29 Nisan 2008

Patates salatası




6 adet haşlanmış patates: küp doğranmış
1 su bardağı kuru domates: ince kıyılmış
1 çay bardağı ceviz: iri çekilmiş,
1 çay bardağı kaşar peyniri: ince doğranmış
1 sarımsak
1 avuç taze nane
1 yemek kaşığı kuru maydanoz
Tuz, karabiber

Sos: 1 çay bardağı sızma
1 yemek kaşığı nar ekşisi
1 yemek kaşığı Laleli Karadut Sirkesi
Yarım limon suyu

25 Nisan 2008

Çörek


1 çay bardağı zeytinyağı
1 yumurta beyazı
1 çay bardağı ceviz içi
3 yemek kaşığı yoğurt
1 çay bardağı ufalanmış beyaz peynir
1 çay bardağı ince kıyılmış dereotu
1 paket kabartma tozu
250 gr un

Hepsini yoğurup şekil verdikten sonra üzerlerine yumurta sarısı sürüp 175 derecede pişirdim.

21 Nisan 2008

Enginar


Enginarları limonlu ve tuzlu suda pişirdim. Az zeytinyağında sotelediğim mantarı, sarımsak, dereotu ve bezelye ile karıştırıp enginarların üzerine koydum. Kaşar rendeleyip, kırmızı pul biber serpip erittim.

17 Nisan 2008

Kek

Kek


1. Hamur:
1 yumurta
½ su bardağı zeytinyağı
½ su bardağı pudra şekeri
1 tatlı kaşığı kabartma tozu
1 çay kaşığı zencefil
1 yemek kaşığı limon suyu
3 su bardağı un

2. Hamur:
1 su bardağı çilek suyu (Ben çilekleri robottan geçirip süzdüğüm suyu kullandım)
6 yemek kaşığı nişasta
7 yemek kaşığı pudra şekeri
1 yemek kaşığı damla sakızı macunu
Hepsini karıştırıp pişirdim ve yumuşak bir hamur oldu.

3. Hamur:
4 yemek kaşığı süt
2 yemek kaşığı nişasta
2 yemek kaşığı pudra şekeri
2 yemek kaşığı kakao
Hepsini karıştırıp pişirdim ve yumuşak bir hamur daha elde ettim.

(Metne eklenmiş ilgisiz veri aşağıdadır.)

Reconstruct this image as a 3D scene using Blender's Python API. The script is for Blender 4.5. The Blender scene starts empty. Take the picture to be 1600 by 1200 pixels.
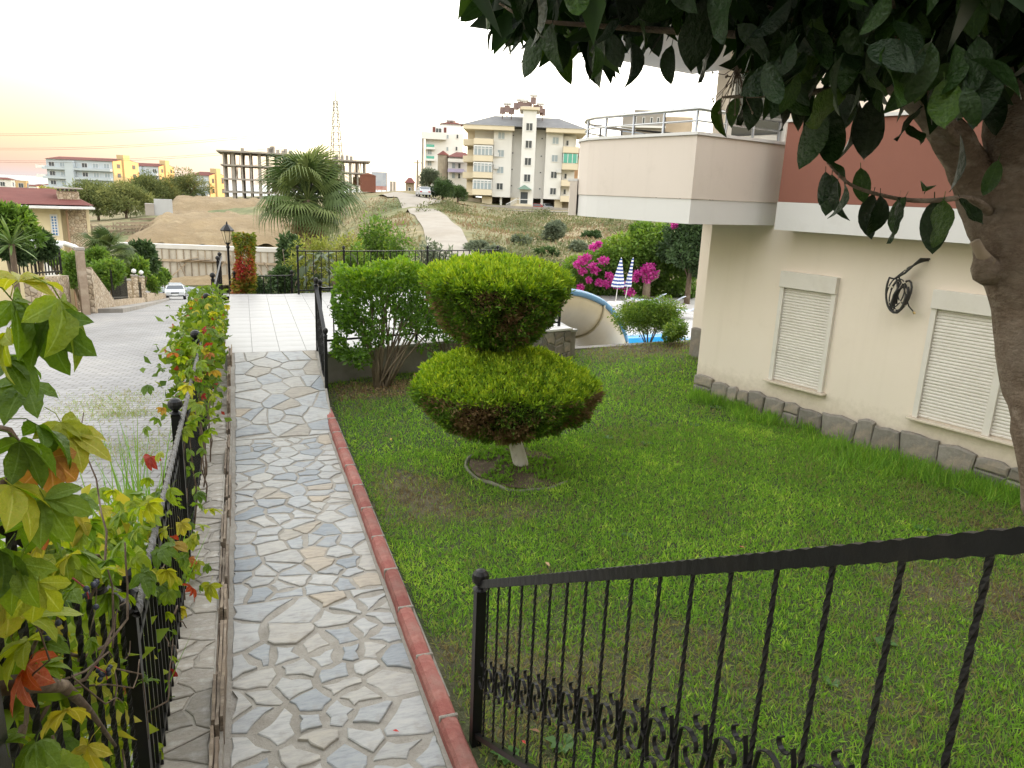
import bpy, math, random
import numpy as np
from mathutils import Vector, Matrix, noise

# ------------------------------------------------------------------ camera
SC = bpy.context.scene
COL = SC.collection
F, CX, CY = 1155.0, 800.0, 600.0           # focal length and centre of the 1600 x 1200 photograph
CAM_H, PITCH, ROLL, AZ = 2.75, math.radians(14.4), math.radians(2.4), math.radians(20.2)
FW = np.array([math.sin(AZ)*math.cos(PITCH), math.cos(AZ)*math.cos(PITCH), -math.sin(PITCH)])
_r0 = np.array([math.cos(AZ), -math.sin(AZ), 0.0]); _u0 = np.cross(_r0, FW)
RT = math.cos(ROLL)*_r0 + math.sin(ROLL)*_u0
UP = -math.sin(ROLL)*_r0 + math.cos(ROLL)*_u0
CAM = np.array([0.0, 0.0, CAM_H])
cd = bpy.data.cameras.new('camera'); cam = bpy.data.objects.new('camera', cd); COL.objects.link(cam)
cd.sensor_width = 36.0; cd.lens = 36.0*F/1600.0; cd.clip_start = 0.05; cd.clip_end = 60000
M = Matrix(((RT[0], UP[0], -FW[0], 0), (RT[1], UP[1], -FW[1], 0), (RT[2], UP[2], -FW[2], CAM_H), (0, 0, 0, 1)))
cam.matrix_world = M
SC.camera = cam

# ------------------------------------------------------------------ sky, sun, exposure
SUN_AZ, SUN_EL = math.radians(84), math.radians(5.0)      # low evening sun, right of the picture
world = bpy.data.worlds.new('World'); SC.world = world; world.use_nodes = True
wn = world.node_tree.nodes; wl = world.node_tree.links
for n in list(wn): wn.remove(n)
sky = wn.new('ShaderNodeTexSky'); sky.sky_type = 'NISHITA'; sky.sun_disc = False
sky.sun_elevation = SUN_EL; sky.sun_rotation = SUN_AZ
sky.altitude = 80; sky.air_density = 1.0; sky.dust_density = 3.0; sky.ozone_density = 1.0
bg = wn.new('ShaderNodeBackground'); out = wn.new('ShaderNodeOutputWorld')
tc = wn.new('ShaderNodeTexCoord'); sep = wn.new('ShaderNodeSeparateXYZ'); wl.new(tc.outputs['Generated'], sep.inputs[0])
def sky_ramp(stops):
    r = wn.new('ShaderNodeValToRGB'); e = r.color_ramp.elements
    e[0].position, e[0].color = stops[0][0], (*stops[0][1], 1); e[1].position, e[1].color = stops[-1][0], (*stops[-1][1], 1)
    for p, c in stops[1:-1]: x = e.new(p); x.color = (*c, 1)
    wl.new(sep.outputs['Z'], r.inputs[0]); return r
# evening haze: peach to pale yellow above the horizon away from the sun, near white on the sun's side
away = sky_ramp([(0.0, (1.25, 1.08, 1.05)), (0.012, (1.45, 0.98, 0.78)), (0.045, (1.6, 1.20, 0.80)), (0.09, (1.9, 1.6, 1.05)), (0.17, (2.6, 2.35, 1.75)), (0.32, (4.1, 3.95, 3.5)), (1.0, (2.6, 2.7, 2.9))])
toward = sky_ramp([(0.0, (3.0, 2.5, 1.9)), (0.04, (3.8, 3.3, 2.5)), (0.12, (5.2, 4.9, 4.2)), (0.3, (5.6, 5.45, 5.1)), (1.0, (2.6, 2.7, 2.9))])
dp = wn.new('ShaderNodeVectorMath'); dp.operation = 'DOT_PRODUCT'; wl.new(tc.outputs['Generated'], dp.inputs[0]); dp.inputs[1].default_value = (math.sin(SUN_AZ), math.cos(SUN_AZ), 0)
mr = wn.new('ShaderNodeMapRange'); mr.interpolation_type = 'SMOOTHSTEP'; mr.inputs[1].default_value = -0.18; mr.inputs[2].default_value = 0.50; wl.new(dp.outputs['Value'], mr.inputs[0])
hz = wn.new('ShaderNodeMix'); hz.data_type = 'RGBA'; wl.new(mr.outputs[0], hz.inputs['Factor']); wl.new(away.outputs[0], hz.inputs[6]); wl.new(toward.outputs[0], hz.inputs[7])
mixs = wn.new('ShaderNodeMix'); mixs.data_type = 'RGBA'; mixs.inputs['Factor'].default_value = 0.8
wl.new(sky.outputs[0], mixs.inputs[6]); wl.new(hz.outputs[2], mixs.inputs[7])
wl.new(mixs.outputs[2], bg.inputs[0]); bg.inputs[1].default_value = 0.15
wl.new(bg.outputs[0], out.inputs[0])
sd = bpy.data.lights.new('sun', 'SUN'); sun = bpy.data.objects.new('sun', sd); COL.objects.link(sun)
sd.energy = 1.0; sd.angle = math.radians(0.6); sd.color = (1.0, 0.46, 0.12)
sdir = Vector((math.sin(SUN_AZ)*math.cos(SUN_EL), math.cos(SUN_AZ)*math.cos(SUN_EL), math.sin(SUN_EL)))
sun.rotation_euler = (-sdir).to_track_quat('-Z', 'Y').to_euler()
vs = SC.view_settings; vs.view_transform = 'Standard'; vs.look = 'None'; vs.gamma = 1.0; vs.use_curve_mapping = False
vs.exposure = 2.55
SC.cycles.use_denoising = True
SC.cycles.max_bounces = 6; SC.cycles.diffuse_bounces = 3; SC.cycles.glossy_bounces = 2
SC.cycles.transmission_bounces = 4; SC.cycles.transparent_max_bounces = 6
SC.cycles.caustics_reflective = False; SC.cycles.caustics_refractive = False

# ------------------------------------------------------------------ helpers
def ray(px, py): return (px-CX)/F*RT - (py-CY)/F*UP + FW
def onz(px, py, z=0.0):
    d = ray(px, py); return CAM + d*((z-CAM_H)/d[2])
def at(px, py, D):                      # the point at horizontal distance D
    d = ray(px, py); return CAM + d*(D/math.hypot(d[0], d[1]))
def mpp(p): return float((np.array(p)-CAM)@FW)/F       # metres for one photo pixel at p
def sun_dir(): return np.array(sdir)

_mats = {}
def nodes_of(name):
    m = bpy.data.materials.new(name); m.use_nodes = True
    nt = m.node_tree; b = nt.nodes['Principled BSDF']; return m, nt, b
def lnk(nt, a, b): nt.links.new(a, b)
def ramp_node(nt, stops):
    r = nt.nodes.new('ShaderNodeValToRGB'); e = r.color_ramp.elements
    e[0].position, e[0].color = stops[0][0], (*stops[0][1], 1)
    e[1].position, e[1].color = stops[-1][0], (*stops[-1][1], 1)
    for p, c in stops[1:-1]:
        x = e.new(p); x.color = (*c, 1)
    return r
def noise_node(nt, scale, detail=4, coord='Object', rough=0.55, stretch=None):
    t = nt.nodes.new('ShaderNodeTexCoord'); n = nt.nodes.new('ShaderNodeTexNoise')
    n.inputs['Scale'].default_value = scale; n.inputs['Detail'].default_value = detail; n.inputs['Roughness'].default_value = rough
    if stretch:
        mp = nt.nodes.new('ShaderNodeMapping'); mp.inputs['Scale'].default_value = stretch
        lnk(nt, t.outputs[coord], mp.inputs[0]); lnk(nt, mp.outputs[0], n.inputs['Vector'])
    else:
        lnk(nt, t.outputs[coord], n.inputs['Vector'])
    return n
def mixc(nt, fac, a, b, mode='MIX'):
    m = nt.nodes.new('ShaderNodeMix'); m.data_type = 'RGBA'; m.blend_type = mode
    for sock, v in ((m.inputs[0], fac), (m.inputs[6], a), (m.inputs[7], b)):
        if isinstance(v, (int, float)): sock.default_value = v
        elif isinstance(v, tuple): sock.default_value = (*v, 1)
        else: lnk(nt, v, sock)
    return m.outputs[2]
def bump(nt, b, h, strength=0.3, dist=0.01):
    n = nt.nodes.new('ShaderNodeBump'); n.inputs['Strength'].default_value = strength; n.inputs['Distance'].default_value = dist
    lnk(nt, h, n.inputs['Height']); lnk(nt, n.outputs[0], b.inputs['Normal'])
def mat(name, c1, c2=None, scale=6.0, rough=0.8, bstr=0.25, bdist=0.006, metal=0.0, c3=None, obj_random=0.0, coord='Object', stretch=None, spec=None, dirt=None):
    """colour c1..c2(..c3) by noise, fine relief, optional per-object brightness change and large soft stains"""
    if name in _mats: return _mats[name]
    m, nt, b = nodes_of(name)
    c2 = c2 or tuple(0.8*v for v in c1)
    n = noise_node(nt, scale, 6, coord, 0.62, stretch)
    st = [(0.3, c1), (0.7, c2)] if c3 is None else [(0.28, c1), (0.5, c2), (0.72, c3)]
    r = ramp_node(nt, st); lnk(nt, n.outputs[0], r.inputs[0]); col = r.outputs[0]
    if dirt:
        n2 = noise_node(nt, dirt[1], 5, coord, 0.7); r2 = ramp_node(nt, [(0.48, (0, 0, 0)), (0.72, (1, 1, 1))]); lnk(nt, n2.outputs[0], r2.inputs[0])
        f = nt.nodes.new('ShaderNodeMath'); f.operation = 'MULTIPLY'; f.inputs[1].default_value = dirt[2]; lnk(nt, r2.outputs[0], f.inputs[0])
        col = mixc(nt, f.outputs[0], col, dirt[0])
    if obj_random:
        oi = nt.nodes.new('ShaderNodeObjectInfo'); hv = nt.nodes.new('ShaderNodeHueSaturation')
        mr = nt.nodes.new('ShaderNodeMapRange'); mr.inputs[3].default_value = 1-obj_random; mr.inputs[4].default_value = 1+obj_random
        lnk(nt, oi.outputs['Random'], mr.inputs[0]); lnk(nt, mr.outputs[0], hv.inputs['Value']); lnk(nt, col, hv.inputs['Color']); col = hv.outputs[0]
    lnk(nt, col, b.inputs['Base Color']); b.inputs['Roughness'].default_value = rough; b.inputs['Metallic'].default_value = metal
    if spec is not None: b.inputs['Specular IOR Level'].default_value = spec
    if bstr:
        n3 = noise_node(nt, scale*5, 6, coord, 0.65, stretch); bump(nt, b, n3.outputs[0], bstr, bdist)
    _mats[name] = m; return m
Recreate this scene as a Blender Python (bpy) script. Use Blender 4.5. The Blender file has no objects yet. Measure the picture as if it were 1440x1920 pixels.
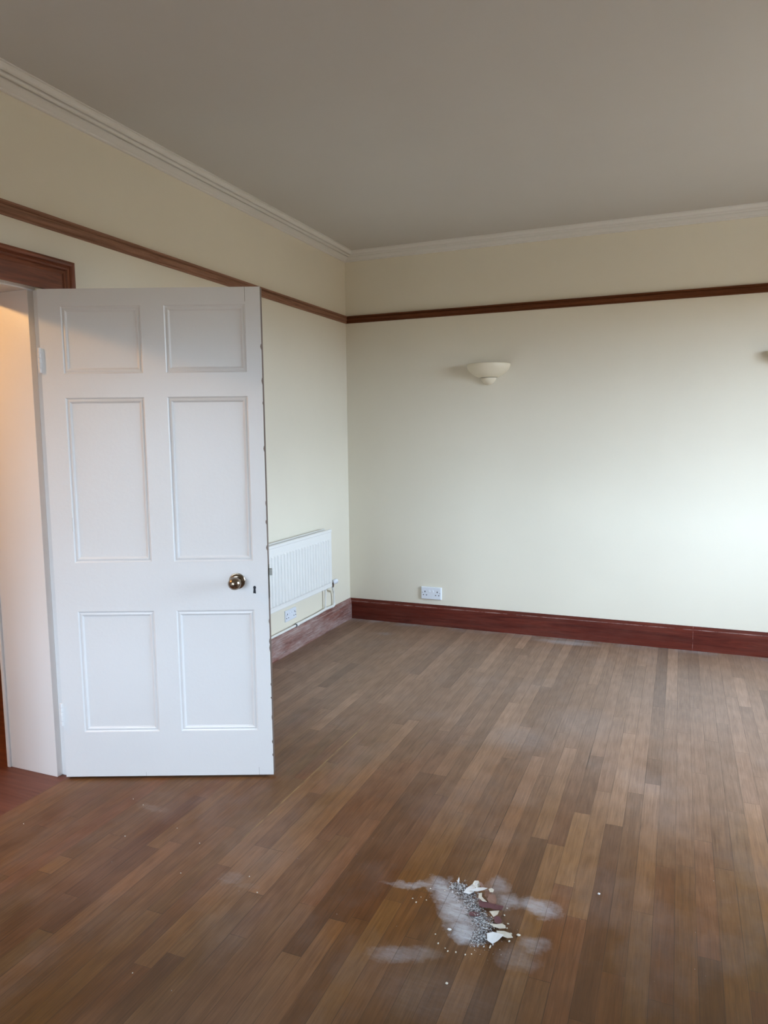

Kelepçeli kalıbı yağlayıp, sırasıyla düz hamuru, çilekli hamurun yarısını, tekrar düz hamuru ve çilekli hamuru, en üst kata da kakaolu hamuru yaydım ve 175 derecede pişirdim. Ilıyınca 1 su bardağı şekerlendirilmiş çilek suyunu gezdirdim. Yarım paket krema ve erittiğim 250 gr bitter kuvertürü çırptım ve kapladım.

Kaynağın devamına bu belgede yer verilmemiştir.